## Stated exercise
Reproduce exactly the lines below from the one containing "cl = struct(plan2d('ceiling', poly, [], .011, M_ceil, fC))" through the one containing "child(link('broken_plaster_edge', bm, M_edge), cl)", including both, and nothing else.

* start *

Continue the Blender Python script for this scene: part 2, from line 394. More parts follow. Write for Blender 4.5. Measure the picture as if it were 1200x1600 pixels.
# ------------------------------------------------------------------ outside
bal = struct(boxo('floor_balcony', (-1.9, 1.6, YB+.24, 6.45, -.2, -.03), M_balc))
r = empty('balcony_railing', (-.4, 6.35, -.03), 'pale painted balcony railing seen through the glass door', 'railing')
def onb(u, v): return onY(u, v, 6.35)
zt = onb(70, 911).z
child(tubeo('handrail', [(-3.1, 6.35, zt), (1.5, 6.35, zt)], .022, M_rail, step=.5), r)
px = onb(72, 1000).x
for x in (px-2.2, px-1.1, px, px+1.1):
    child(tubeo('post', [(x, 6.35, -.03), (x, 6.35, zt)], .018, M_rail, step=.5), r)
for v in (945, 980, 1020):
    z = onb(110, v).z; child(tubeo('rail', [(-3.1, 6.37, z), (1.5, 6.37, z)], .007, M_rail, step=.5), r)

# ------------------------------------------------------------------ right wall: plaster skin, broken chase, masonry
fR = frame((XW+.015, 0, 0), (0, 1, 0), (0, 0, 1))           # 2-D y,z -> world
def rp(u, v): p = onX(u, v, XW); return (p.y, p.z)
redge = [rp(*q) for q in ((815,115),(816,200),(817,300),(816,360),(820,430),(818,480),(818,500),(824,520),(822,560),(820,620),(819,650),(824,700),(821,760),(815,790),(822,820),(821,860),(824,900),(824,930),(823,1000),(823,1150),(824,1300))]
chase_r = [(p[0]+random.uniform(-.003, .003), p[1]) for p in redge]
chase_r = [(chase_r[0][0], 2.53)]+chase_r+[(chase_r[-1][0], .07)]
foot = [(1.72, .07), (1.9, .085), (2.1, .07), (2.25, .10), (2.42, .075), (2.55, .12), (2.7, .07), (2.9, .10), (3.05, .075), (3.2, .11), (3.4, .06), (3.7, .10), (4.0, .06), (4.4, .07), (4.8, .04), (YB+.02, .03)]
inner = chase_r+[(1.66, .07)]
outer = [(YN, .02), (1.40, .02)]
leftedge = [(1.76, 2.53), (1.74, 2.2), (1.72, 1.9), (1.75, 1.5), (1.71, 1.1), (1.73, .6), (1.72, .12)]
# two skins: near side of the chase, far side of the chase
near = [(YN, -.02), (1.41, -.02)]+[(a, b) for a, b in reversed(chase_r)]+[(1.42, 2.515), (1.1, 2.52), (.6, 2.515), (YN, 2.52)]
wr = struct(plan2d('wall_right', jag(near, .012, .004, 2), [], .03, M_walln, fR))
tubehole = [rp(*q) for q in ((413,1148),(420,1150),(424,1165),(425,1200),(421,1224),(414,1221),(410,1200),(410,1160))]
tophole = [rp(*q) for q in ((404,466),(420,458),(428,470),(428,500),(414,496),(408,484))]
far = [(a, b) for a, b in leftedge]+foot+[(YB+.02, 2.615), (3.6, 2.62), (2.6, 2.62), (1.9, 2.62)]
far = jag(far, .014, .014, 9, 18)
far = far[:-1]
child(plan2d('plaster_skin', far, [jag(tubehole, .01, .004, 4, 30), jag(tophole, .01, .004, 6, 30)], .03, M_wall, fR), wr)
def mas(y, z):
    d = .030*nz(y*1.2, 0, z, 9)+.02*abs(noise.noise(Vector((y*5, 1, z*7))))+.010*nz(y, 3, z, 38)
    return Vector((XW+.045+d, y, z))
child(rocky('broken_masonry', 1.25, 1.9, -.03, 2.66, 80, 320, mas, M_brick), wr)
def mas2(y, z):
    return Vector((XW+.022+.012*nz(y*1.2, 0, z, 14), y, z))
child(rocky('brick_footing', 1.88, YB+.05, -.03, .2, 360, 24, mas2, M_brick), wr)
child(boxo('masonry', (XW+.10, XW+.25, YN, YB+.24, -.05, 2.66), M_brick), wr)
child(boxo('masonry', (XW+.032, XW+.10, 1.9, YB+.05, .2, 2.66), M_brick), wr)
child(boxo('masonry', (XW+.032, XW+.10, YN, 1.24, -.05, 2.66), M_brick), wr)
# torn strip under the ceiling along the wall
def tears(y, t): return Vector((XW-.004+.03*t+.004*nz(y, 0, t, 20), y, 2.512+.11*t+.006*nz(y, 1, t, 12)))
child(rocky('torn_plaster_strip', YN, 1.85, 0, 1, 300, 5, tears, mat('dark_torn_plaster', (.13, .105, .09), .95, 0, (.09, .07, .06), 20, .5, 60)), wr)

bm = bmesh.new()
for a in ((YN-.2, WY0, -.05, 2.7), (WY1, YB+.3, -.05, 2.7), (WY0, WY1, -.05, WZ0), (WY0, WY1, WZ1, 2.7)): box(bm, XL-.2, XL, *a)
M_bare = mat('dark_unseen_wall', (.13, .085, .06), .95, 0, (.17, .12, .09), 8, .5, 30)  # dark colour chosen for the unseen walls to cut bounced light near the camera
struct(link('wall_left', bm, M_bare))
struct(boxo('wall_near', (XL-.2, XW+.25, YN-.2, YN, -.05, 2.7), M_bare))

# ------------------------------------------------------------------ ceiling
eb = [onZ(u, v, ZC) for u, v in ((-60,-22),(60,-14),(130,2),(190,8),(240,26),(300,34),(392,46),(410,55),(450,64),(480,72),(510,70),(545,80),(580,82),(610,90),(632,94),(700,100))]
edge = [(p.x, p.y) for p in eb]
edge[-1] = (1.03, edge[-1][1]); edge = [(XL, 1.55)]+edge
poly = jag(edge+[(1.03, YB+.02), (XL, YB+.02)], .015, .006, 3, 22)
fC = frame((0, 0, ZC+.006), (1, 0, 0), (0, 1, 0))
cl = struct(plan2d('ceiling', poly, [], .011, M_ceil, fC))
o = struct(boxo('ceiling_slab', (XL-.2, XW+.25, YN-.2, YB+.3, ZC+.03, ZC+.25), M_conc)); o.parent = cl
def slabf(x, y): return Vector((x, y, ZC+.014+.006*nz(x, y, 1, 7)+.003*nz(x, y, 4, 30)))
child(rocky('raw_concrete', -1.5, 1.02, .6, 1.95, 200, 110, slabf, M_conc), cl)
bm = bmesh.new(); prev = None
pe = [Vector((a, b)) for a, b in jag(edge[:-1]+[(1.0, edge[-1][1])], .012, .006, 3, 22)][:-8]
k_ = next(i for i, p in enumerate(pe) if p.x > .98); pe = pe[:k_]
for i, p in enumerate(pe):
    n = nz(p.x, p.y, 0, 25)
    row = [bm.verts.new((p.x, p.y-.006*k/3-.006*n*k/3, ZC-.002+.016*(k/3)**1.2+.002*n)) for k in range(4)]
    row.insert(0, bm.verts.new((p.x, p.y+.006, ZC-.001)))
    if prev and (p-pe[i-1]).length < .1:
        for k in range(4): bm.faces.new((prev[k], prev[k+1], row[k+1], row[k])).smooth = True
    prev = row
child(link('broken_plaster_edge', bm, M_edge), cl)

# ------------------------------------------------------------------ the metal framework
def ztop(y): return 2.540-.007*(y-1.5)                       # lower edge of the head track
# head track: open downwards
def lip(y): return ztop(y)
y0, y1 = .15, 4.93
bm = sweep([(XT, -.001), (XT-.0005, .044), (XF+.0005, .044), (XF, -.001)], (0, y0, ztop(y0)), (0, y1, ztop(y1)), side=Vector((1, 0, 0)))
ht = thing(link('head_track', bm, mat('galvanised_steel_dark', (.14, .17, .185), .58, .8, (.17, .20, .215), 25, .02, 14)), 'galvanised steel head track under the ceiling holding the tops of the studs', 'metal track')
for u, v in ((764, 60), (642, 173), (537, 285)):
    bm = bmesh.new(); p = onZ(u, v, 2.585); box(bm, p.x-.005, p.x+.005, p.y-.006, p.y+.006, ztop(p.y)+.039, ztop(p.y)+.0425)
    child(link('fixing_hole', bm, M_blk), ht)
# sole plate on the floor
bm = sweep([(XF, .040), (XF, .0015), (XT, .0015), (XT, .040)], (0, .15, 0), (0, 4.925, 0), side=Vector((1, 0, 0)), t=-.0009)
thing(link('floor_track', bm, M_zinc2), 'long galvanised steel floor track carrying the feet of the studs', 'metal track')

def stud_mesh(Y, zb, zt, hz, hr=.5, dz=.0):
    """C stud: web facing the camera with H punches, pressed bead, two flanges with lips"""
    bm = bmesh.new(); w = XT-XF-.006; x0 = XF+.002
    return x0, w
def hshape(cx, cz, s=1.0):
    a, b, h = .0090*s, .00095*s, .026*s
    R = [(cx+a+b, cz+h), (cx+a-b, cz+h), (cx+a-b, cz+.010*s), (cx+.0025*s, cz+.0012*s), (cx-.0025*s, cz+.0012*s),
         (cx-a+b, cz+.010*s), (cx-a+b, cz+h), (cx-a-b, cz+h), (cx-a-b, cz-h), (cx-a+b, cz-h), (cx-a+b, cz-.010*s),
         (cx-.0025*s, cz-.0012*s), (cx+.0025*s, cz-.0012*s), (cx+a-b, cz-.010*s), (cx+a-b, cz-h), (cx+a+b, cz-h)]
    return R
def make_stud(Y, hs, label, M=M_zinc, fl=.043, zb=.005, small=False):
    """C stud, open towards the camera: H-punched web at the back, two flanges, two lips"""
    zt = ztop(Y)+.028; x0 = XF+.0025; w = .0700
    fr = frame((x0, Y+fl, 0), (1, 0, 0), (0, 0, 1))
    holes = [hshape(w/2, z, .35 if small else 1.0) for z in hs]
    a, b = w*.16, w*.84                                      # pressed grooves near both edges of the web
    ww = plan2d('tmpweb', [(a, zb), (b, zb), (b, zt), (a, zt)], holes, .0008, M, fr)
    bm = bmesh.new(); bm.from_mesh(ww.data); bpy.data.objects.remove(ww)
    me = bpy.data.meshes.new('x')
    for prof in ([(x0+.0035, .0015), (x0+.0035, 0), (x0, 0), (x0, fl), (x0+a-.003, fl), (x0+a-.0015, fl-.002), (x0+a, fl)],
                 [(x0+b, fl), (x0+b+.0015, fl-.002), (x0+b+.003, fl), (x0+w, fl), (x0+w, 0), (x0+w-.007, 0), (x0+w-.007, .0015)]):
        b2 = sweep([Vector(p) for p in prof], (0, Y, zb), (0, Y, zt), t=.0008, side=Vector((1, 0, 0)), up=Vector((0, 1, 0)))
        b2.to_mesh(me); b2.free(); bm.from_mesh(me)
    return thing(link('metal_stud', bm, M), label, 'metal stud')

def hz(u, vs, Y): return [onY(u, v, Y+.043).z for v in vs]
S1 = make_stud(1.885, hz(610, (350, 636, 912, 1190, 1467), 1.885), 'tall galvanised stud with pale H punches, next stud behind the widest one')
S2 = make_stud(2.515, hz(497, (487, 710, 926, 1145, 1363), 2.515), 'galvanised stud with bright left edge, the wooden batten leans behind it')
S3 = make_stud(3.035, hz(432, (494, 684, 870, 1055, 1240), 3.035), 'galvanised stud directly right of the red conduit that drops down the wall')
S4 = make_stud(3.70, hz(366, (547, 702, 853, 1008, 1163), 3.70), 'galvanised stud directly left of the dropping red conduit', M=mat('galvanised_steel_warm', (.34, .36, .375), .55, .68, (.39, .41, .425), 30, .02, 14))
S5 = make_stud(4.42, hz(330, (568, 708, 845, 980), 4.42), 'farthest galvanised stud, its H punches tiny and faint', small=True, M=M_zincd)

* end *

## Task answer
cl = struct(plan2d('ceiling', poly, [], .011, M_ceil, fC))
o = struct(boxo('ceiling_slab', (XL-.2, XW+.25, YN-.2, YB+.3, ZC+.03, ZC+.25), M_conc)); o.parent = cl
def slabf(x, y): return Vector((x, y, ZC+.014+.006*nz(x, y, 1, 7)+.003*nz(x, y, 4, 30)))
child(rocky('raw_concrete', -1.5, 1.02, .6, 1.95, 200, 110, slabf, M_conc), cl)
bm = bmesh.new(); prev = None
pe = [Vector((a, b)) for a, b in jag(edge[:-1]+[(1.0, edge[-1][1])], .012, .006, 3, 22)][:-8]
k_ = next(i for i, p in enumerate(pe) if p.x > .98); pe = pe[:k_]
for i, p in enumerate(pe):
    n = nz(p.x, p.y, 0, 25)
    row = [bm.verts.new((p.x, p.y-.006*k/3-.006*n*k/3, ZC-.002+.016*(k/3)**1.2+.002*n)) for k in range(4)]
    row.insert(0, bm.verts.new((p.x, p.y+.006, ZC-.001)))
    if prev and (p-pe[i-1]).length < .1:
        for k in range(4): bm.faces.new((prev[k], prev[k+1], row[k+1], row[k])).smooth = True
    prev = row
child(link('broken_plaster_edge', bm, M_edge), cl)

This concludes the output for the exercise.